SpaceX has its own ambitious plans for AI data centers in space, while Microsoft has explored the idea by sinking them underwater. However, building AI data centers is expensive and power-intensive. This is why a UK firm wants to build one using street lamp posts in Nigeria, and it has already signed a deal to do it.
Warwickshire-based Conflow Power Group has agreed with Nigeria’s Katsina State Government to deploy 50,000 solar-powered smart lamp posts called iLamps across the state (via BBC). Each unit runs on a cylindrical solar panel and battery, powering a low-energy Nvidia chip that draws just 15 watts.

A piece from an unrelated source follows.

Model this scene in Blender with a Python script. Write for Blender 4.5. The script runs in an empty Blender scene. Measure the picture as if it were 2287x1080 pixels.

Networked together, CPG says the units would deliver 13.75 petaOPS of combined computing power without pulling a single watt from the grid. For comparison, a traditional data center typically needs 300 megawatts of grid power, millions of liters of cooling water, and years to build.
What else can these lamp posts actually do?

Each iLamp can support cameras for traffic enforcement, spotting speeding vehicles, parking violations, and seatbelt non-compliance. Facial recognition for identifying wanted or missing persons is also on the roadmap, though no such deployment exists yet.
The units can also offer public WiFi and Bluetooth connectivity. Katsina will earn revenue from traffic fines captured by the cameras, with CPG taking a 20% share after three years. Income from renting out computing power to AI companies is funneled into a green bond that funds installation and maintenance.
Can lamp posts really replace data centers?

Experts say the iLamps won’t replace conventional data centers for heavy AI workloads since the distance between posts makes communication too slow for demanding tasks. But they could serve as useful access points for lighter AI tasks, functioning similarly to mobile phone masts.
If all ongoing negotiations across seven Nigerian states, universities, and institutions are finalized, the total network could exceed 300,000 iLamp units, forming the largest distributed AI compute network on the continent.
All of this comes as AI infrastructure continues to strain global resources, with experts warning it could significantly worsen the e-waste crisis already choking the planet.